Monday, February 13, 2012

Günter Agde and Alexander Schwarz: Die rote Traumfabrik: Meschrabpom-Film und Prometheus 1921–1936 [The Red Dream Factory: Mezhrabpom-Film and Prometheus 1921–1936] (a book)



Günter Agde and Alexander Schwarz: Die rote Traumfabrik: Meschrabpom-Film und Prometheus 1921–1936 [The Red Dream Factory: Mezhrabpom-Film and Prometheus 1921–1936]. Berlin: Stiftung Deutsche Kinemathek / Bertz + Fischer Verlag, 2012.

Contents include:

Rainer Rother: In Deutschland entschiedener Erfolg. Die Rezeption sowjetischer Filme in der Weimarer Republic. – The reception in Weimar Germany was seminal for Soviet cinema.

Alexander Schwarz: Von der Hungerhilfe zum roten Medienkonzern. – The origin of Mezhrabpom was in International Workers' Relief. The Russian name is an abbreviation of those three words.

Aleksandr Derjabin: Die verlorene Partie des Moisej Alejnikow. – The biography of the remarkable Soviet film producer Moisei Aleinikov.

Wolfgang Mühl-Benninghaus: Zur Geschichte von Prometheus-Film GmbH und Film-Kartell Weltfilm: Produktion, Verleih, Finanzierung. – The German Prometheus-Film was founded as a sister company to the International Workers' Relief.

Jekaterina Chochlowa: Das Studio der Meister: Filme und Schicksale. – Artists such as Protazanov, Kuleshov, Pudovkin, and Barnet at Mezhrabpom.

Günter Agde: Im Widerstreit der Bilder. Utopien und Topoi. – Utopia, Futurism, science fiction, modernity, revolution, machines, jazz, and harbour as motifs and topoi.

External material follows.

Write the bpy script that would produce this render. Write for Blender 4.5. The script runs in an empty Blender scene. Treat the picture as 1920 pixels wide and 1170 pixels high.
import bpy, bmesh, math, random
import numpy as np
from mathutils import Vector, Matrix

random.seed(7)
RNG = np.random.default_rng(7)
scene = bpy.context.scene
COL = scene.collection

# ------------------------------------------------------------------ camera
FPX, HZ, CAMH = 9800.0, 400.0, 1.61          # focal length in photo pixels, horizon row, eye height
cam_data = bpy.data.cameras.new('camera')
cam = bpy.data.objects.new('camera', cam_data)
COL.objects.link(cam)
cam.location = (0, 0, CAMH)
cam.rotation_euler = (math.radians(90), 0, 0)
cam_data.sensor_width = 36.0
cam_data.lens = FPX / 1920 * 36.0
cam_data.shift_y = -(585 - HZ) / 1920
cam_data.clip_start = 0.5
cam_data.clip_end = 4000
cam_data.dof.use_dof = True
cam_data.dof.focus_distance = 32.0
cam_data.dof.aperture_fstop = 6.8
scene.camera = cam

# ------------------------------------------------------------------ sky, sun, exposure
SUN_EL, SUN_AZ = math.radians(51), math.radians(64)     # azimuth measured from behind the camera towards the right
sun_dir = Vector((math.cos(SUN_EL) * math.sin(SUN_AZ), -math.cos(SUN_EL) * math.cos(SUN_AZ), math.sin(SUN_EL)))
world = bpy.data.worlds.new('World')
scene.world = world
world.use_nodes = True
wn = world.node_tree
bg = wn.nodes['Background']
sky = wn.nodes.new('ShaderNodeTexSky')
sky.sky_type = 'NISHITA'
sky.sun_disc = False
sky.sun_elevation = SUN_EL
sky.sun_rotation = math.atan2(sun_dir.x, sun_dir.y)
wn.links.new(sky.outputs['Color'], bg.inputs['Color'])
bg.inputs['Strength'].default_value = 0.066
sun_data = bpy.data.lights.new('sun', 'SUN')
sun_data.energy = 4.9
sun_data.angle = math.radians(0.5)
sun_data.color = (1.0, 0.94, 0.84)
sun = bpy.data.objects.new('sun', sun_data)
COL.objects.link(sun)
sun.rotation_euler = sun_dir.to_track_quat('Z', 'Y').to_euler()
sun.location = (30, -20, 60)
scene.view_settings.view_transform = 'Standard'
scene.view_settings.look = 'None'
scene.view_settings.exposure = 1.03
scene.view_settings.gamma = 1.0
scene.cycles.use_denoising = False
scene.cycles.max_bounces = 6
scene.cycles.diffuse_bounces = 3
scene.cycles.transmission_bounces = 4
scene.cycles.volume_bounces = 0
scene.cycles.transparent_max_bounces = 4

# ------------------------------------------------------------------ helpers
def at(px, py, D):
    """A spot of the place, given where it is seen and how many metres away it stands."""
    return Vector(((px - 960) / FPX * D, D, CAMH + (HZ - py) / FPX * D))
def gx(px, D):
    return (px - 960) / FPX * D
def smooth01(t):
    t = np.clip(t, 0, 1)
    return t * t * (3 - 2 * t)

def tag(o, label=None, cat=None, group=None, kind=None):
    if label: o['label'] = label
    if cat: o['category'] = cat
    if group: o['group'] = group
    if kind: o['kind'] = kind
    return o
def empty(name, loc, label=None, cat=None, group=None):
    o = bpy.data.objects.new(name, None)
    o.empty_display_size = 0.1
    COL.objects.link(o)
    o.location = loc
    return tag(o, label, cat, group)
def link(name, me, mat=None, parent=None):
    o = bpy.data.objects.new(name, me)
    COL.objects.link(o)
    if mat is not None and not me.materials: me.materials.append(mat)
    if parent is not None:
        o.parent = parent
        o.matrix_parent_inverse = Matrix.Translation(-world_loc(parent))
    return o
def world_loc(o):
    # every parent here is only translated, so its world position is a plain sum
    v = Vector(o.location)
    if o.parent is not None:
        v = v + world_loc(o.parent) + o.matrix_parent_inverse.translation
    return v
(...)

Valérie Pozner: Die Einführung des Tonfilms bei Meschrabpom-Film. – The first Soviet sound film: The Road to Life.

Wiktor Beljakow: Auftrag und Risiko: Farbe im Film. – The first Soviet colour film: Grunya Kornakova /  Nightingale.

Alexander Schwarz: Von Glühbirnen und Gletschern, Kombinaten und Kaffeesklaven: Ein Überblick über die Dokumentarfilm-Produktion – Mezhrabpom was a prominent production house of non-fiction, most famously of Three Songs of Lenin.

Barbara Wurm: Von Mechanik des Gehirns zu Vierzig Herzen. Meschrabpom-Flim und der Kulturfilm. – The German Kulturfilme were popular in the USSR, and Mezhrabpomfilm also produced Soviet Kulturfilme such as The Mechanism of the Brain based on the work of Ivan Pavlov.

Ralf Forster: Die Trickfilmmeister von der Leningrader Chaussee. Wiege des sowjetischen Animationsfilms. – At the cradle of Soviet animation.

Günter Agde: Mit dem Blick nach Westen. – Collaborations with Western artists included films such as The Revolt of the Fishermen.

Alexander Schwarz, Valérie Pozner, Thomas Tode: Aktivitäten in den USA, in Frankreich und in Österreich. – Workers' International Relief was the pathbreaker of Soviet film import in the West, including the USA, France, and Austria.

An impressive hardcover book on the most visionary film company of the heroic era of Soviet cinema and its German brother company Prometheus-Films. The essays cover the main big themes, and there is a well-edited set of appendices including timelines, mini-biographies and a filmography edited by Alexander Schwarz and Aleksandr Derjabin with help from Yekaterina Khokholova covering 574 films produced by the eight different companies belonging to the Mezhrabpom concern. The films that have survived have been marked with an asterisk (but I noticed Belyi oryol / The White Eagle without an asterisk, although the movie has survived).

The handsome book has independent value as an art object because of its numerous colour reproductions of impressive and often rare posters from a remarkable era of film poster design. It's a collector's item.

The red dream was crushed in the 1930s in Russia under the wheels of the Stalinian-Zhdanovian cultural policy and in Germany when Hitler rose to power.